The wargamers I've met so far are typically excited by the idea of building battlefields, assembling armies, painting toy soldiers, and rolling dice. Different games provide different degrees of guidance on all of these activities.

You might think there would be more guidance for the real world militaries, but I've found that there's more direct guidance for the fictional militaries. I think this is because fictional armies were developed specifically for wargames. Those game developers know exactly what you need to know to build your roster. It's often in the interest of the game developers to be so specific about their made-up armies that you're inspired to buy exactly the miniature they've developed for a specific role.

Real history, though, is messy and confusing and it doesn't exist only so you can waste an afternoon replaying it as a game.
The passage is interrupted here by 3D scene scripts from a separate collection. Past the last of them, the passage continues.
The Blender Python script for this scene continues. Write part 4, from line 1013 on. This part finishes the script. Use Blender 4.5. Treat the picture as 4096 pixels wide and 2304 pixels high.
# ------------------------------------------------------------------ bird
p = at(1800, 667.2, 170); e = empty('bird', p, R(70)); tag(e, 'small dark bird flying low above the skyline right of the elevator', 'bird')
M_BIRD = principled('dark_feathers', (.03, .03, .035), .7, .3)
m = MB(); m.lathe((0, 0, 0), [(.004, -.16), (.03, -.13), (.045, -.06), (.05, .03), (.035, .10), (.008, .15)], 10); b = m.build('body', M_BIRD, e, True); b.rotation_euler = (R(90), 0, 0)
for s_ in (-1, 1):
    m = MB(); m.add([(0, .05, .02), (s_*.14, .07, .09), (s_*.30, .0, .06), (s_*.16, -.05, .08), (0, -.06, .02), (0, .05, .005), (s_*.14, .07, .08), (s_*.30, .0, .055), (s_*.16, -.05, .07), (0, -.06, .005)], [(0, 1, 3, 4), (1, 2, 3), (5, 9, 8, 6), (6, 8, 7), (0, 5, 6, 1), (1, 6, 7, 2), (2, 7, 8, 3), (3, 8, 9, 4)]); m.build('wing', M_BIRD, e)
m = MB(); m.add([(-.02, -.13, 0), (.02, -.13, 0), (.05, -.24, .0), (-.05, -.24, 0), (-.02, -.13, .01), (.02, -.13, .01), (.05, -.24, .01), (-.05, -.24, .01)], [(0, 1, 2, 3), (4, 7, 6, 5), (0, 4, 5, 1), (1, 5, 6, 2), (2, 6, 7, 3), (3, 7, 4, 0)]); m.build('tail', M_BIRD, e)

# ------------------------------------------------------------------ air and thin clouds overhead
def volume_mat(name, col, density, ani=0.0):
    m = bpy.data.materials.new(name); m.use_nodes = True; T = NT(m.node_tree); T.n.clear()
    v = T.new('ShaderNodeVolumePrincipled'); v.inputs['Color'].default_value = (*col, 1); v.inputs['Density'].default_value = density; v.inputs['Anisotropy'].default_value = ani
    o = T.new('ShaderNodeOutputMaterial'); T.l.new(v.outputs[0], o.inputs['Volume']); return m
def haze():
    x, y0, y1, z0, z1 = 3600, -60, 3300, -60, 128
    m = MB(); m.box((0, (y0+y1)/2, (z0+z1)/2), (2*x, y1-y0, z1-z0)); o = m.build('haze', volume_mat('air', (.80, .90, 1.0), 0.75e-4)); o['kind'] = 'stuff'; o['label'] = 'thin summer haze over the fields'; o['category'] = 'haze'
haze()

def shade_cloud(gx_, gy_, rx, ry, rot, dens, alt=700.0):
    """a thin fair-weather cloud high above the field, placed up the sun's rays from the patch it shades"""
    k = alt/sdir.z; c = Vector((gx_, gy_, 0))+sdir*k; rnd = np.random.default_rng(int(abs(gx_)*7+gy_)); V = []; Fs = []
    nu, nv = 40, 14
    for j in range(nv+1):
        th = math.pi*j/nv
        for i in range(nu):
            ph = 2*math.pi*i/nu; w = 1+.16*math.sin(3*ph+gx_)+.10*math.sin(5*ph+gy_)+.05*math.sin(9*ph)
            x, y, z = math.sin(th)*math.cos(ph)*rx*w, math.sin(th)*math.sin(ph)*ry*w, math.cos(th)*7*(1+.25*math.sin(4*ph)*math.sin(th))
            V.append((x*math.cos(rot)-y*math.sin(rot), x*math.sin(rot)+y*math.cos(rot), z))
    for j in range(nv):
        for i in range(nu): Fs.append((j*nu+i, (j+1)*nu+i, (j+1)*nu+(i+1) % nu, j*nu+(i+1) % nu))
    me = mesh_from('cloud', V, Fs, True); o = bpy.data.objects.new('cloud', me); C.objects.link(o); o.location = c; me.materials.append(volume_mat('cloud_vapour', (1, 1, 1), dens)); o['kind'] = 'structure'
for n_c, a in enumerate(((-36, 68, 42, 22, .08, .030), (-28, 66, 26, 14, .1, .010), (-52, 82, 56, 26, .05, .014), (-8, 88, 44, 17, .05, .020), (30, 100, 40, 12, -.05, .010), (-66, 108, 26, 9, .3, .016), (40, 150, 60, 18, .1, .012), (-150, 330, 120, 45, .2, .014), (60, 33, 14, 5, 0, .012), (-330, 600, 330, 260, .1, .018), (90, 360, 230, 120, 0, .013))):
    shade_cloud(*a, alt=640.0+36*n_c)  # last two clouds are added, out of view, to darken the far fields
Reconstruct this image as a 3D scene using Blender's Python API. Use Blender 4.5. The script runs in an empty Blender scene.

You have to do your research. You have to find rules that you like. You have to build an army that suits those rules and that aligns with what actually happened. It's a different kind of puzzle than the one you get with fictional wargames, and it's kind of exciting for it.

What's also exciting is that once you understand it, you can fictionalize real world histories. It's not written anywhere that fish people or vampires can't attack your roman army. Ghouls can attack your Egyptians as a mummy's revenge. You could send your ancient Egyptians into space, you can have Romans battle Cthulhu's horde of Shoggoths and Gibbering Mouthers. There are all kinds of variations you can do on the real world history you've learned in your research, and it's a whole new game all over again.

Like plain wargaming, historical wargaming is, as it turns out, a lot of fun. If you've only played in a fictional setting, consider trying out a historical one. You may not change history, but you can at least pretend like you have.